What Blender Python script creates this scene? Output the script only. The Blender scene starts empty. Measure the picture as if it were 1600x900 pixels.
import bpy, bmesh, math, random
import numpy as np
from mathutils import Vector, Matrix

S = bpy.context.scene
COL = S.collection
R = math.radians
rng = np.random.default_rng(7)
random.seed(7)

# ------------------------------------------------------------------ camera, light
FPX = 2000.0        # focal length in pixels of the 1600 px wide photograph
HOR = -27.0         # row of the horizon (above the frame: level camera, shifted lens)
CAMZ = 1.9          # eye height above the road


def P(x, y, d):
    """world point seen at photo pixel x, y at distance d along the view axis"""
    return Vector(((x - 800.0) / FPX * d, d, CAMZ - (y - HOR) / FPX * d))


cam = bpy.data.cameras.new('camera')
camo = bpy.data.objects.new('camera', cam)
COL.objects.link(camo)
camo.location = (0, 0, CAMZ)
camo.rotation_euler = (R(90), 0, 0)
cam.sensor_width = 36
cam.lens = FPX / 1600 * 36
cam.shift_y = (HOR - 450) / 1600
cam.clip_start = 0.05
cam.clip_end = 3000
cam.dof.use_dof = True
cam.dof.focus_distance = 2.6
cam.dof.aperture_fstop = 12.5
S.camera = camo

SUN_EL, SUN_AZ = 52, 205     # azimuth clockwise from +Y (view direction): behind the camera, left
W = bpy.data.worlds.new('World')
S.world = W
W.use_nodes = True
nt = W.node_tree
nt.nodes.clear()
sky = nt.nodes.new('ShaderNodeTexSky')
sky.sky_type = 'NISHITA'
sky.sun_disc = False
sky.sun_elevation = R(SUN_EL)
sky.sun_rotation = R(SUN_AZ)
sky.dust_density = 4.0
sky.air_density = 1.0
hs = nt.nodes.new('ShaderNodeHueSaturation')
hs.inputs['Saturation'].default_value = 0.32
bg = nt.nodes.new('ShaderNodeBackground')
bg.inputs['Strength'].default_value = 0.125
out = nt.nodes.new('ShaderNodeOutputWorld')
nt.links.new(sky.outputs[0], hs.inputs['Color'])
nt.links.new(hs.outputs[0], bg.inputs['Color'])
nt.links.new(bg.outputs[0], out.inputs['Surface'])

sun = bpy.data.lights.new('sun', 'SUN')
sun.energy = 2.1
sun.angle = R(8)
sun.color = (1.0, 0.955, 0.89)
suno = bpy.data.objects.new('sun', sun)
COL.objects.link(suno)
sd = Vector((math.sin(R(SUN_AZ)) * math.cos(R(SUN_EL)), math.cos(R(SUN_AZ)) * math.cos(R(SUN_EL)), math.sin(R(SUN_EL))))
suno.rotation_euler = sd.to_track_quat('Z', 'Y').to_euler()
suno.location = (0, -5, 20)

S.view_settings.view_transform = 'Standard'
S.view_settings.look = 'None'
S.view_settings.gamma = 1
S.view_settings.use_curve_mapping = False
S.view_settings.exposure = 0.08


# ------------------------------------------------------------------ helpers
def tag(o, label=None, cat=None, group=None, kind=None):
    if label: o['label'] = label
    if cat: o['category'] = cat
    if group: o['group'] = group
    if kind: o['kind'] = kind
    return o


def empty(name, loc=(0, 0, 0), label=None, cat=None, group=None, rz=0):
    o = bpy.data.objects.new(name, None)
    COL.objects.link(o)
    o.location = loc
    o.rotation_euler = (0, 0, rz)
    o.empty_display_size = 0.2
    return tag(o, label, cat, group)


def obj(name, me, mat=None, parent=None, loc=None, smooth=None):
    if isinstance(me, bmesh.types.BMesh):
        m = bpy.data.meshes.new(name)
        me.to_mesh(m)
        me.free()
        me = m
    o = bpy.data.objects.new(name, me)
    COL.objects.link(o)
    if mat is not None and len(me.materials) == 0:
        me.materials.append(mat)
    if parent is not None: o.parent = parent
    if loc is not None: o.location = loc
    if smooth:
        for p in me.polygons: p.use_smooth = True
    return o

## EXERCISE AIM
Your task is to repeat the data exactly, with nothing left out.

## SOLUTION TO THIS EXERCISE
What Blender Python script creates this scene? Output the script only. The Blender scene starts empty. Measure the picture as if it were 1600x900 pixels.
import bpy, bmesh, math, random
import numpy as np
from mathutils import Vector, Matrix

S = bpy.context.scene
COL = S.collection
R = math.radians
rng = np.random.default_rng(7)
random.seed(7)

# ------------------------------------------------------------------ camera, light
FPX = 2000.0        # focal length in pixels of the 1600 px wide photograph
HOR = -27.0         # row of the horizon (above the frame: level camera, shifted lens)
CAMZ = 1.9          # eye height above the road


def P(x, y, d):
    """world point seen at photo pixel x, y at distance d along the view axis"""
    return Vector(((x - 800.0) / FPX * d, d, CAMZ - (y - HOR) / FPX * d))


cam = bpy.data.cameras.new('camera')
camo = bpy.data.objects.new('camera', cam)
COL.objects.link(camo)
camo.location = (0, 0, CAMZ)
camo.rotation_euler = (R(90), 0, 0)
cam.sensor_width = 36
cam.lens = FPX / 1600 * 36
cam.shift_y = (HOR - 450) / 1600
cam.clip_start = 0.05
cam.clip_end = 3000
cam.dof.use_dof = True
cam.dof.focus_distance = 2.6
cam.dof.aperture_fstop = 12.5
S.camera = camo

SUN_EL, SUN_AZ = 52, 205     # azimuth clockwise from +Y (view direction): behind the camera, left
W = bpy.data.worlds.new('World')
S.world = W
W.use_nodes = True
nt = W.node_tree
nt.nodes.clear()
sky = nt.nodes.new('ShaderNodeTexSky')
sky.sky_type = 'NISHITA'
sky.sun_disc = False
sky.sun_elevation = R(SUN_EL)
sky.sun_rotation = R(SUN_AZ)
sky.dust_density = 4.0
sky.air_density = 1.0
hs = nt.nodes.new('ShaderNodeHueSaturation')
hs.inputs['Saturation'].default_value = 0.32
bg = nt.nodes.new('ShaderNodeBackground')
bg.inputs['Strength'].default_value = 0.125
out = nt.nodes.new('ShaderNodeOutputWorld')
nt.links.new(sky.outputs[0], hs.inputs['Color'])
nt.links.new(hs.outputs[0], bg.inputs['Color'])
nt.links.new(bg.outputs[0], out.inputs['Surface'])

sun = bpy.data.lights.new('sun', 'SUN')
sun.energy = 2.1
sun.angle = R(8)
sun.color = (1.0, 0.955, 0.89)
suno = bpy.data.objects.new('sun', sun)
COL.objects.link(suno)
sd = Vector((math.sin(R(SUN_AZ)) * math.cos(R(SUN_EL)), math.cos(R(SUN_AZ)) * math.cos(R(SUN_EL)), math.sin(R(SUN_EL))))
suno.rotation_euler = sd.to_track_quat('Z', 'Y').to_euler()
suno.location = (0, -5, 20)

S.view_settings.view_transform = 'Standard'
S.view_settings.look = 'None'
S.view_settings.gamma = 1
S.view_settings.use_curve_mapping = False
S.view_settings.exposure = 0.08


# ------------------------------------------------------------------ helpers
def tag(o, label=None, cat=None, group=None, kind=None):
    if label: o['label'] = label
    if cat: o['category'] = cat
    if group: o['group'] = group
    if kind: o['kind'] = kind
    return o


def empty(name, loc=(0, 0, 0), label=None, cat=None, group=None, rz=0):
    o = bpy.data.objects.new(name, None)
    COL.objects.link(o)
    o.location = loc
    o.rotation_euler = (0, 0, rz)
    o.empty_display_size = 0.2
    return tag(o, label, cat, group)


def obj(name, me, mat=None, parent=None, loc=None, smooth=None):
    if isinstance(me, bmesh.types.BMesh):
        m = bpy.data.meshes.new(name)
        me.to_mesh(m)
        me.free()
        me = m
    o = bpy.data.objects.new(name, me)
    COL.objects.link(o)
    if mat is not None and len(me.materials) == 0:
        me.materials.append(mat)
    if parent is not None: o.parent = parent
    if loc is not None: o.location = loc
    if smooth:
        for p in me.polygons: p.use_smooth = True
    return o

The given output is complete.